Thursday, February 13th, 2003
Room 104, Gates Computer Science Building

Planetary Scale Computing

Bernardo Huberman
HP Labs

About the talk:

The confluence of web technology, fast communication channels and internet data centers is leading to the emergence of planetary scale computing, in which diverse distributed applications will access the computing power of the planet as easily as drawing electricity from a plug. Besides the formidable obstacles one encounters to make it all happen, global utility computing poses the problem of how to deal with ever changing requirements, new additions, hidden resources and imperfect information on the part of both users and suppliers. I will show how an economics approach to these problems allows for the timely allocation of computing and storage resources to those who needed it, and the ensuing control problems that one encounters.

About the speaker:

Bernardo Huberman is an HP Fellow and Director of the Systems Research Center at Hewlett Packard Laboratories, where he also heads the research effort in Information Dynamics.

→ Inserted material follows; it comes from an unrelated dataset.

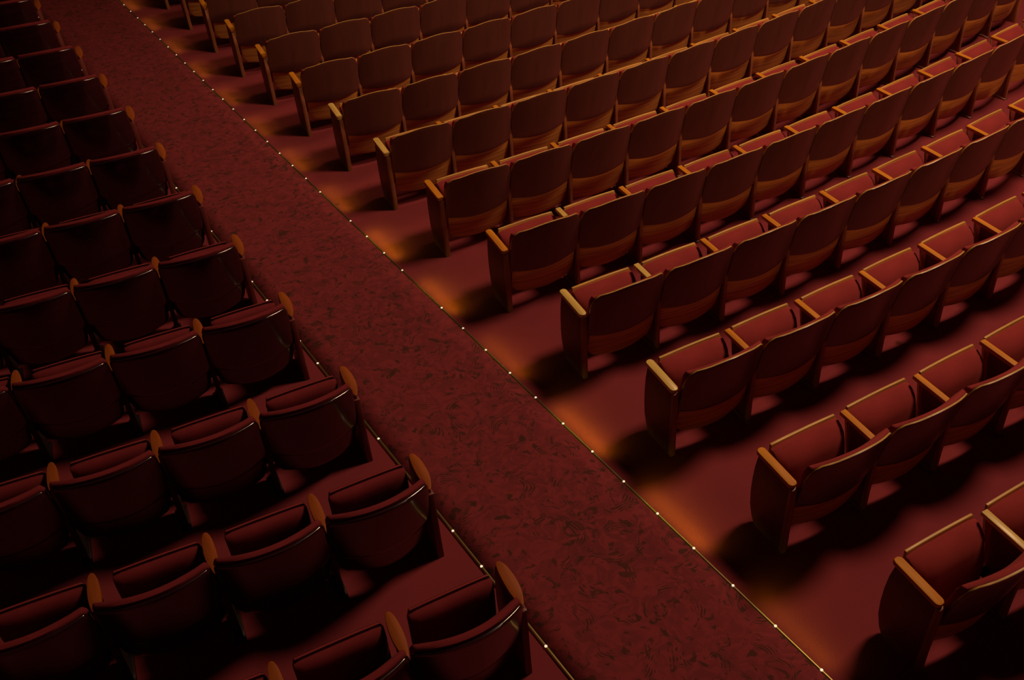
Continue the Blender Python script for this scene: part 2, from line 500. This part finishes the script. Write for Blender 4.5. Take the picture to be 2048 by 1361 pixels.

He has worked in condensed matter physics, dealing with systems ranging from superionic conductors to two-dimensional superfluids, and has made contributions to the theory of critical phenomena in low dimensional systems. He is one of the discoverers of chaos in a number of physical systems, and also established a number of universal properties in nonlinear dynamical systems. His research into the dynamics of complex structures led to his discovery of ultradiffusion in hierarchical systems. He received his Ph.D. in Physics from the University of Pennsylvania, and is currently a Consulting Professor in the Department of Applied Physics at Stanford University.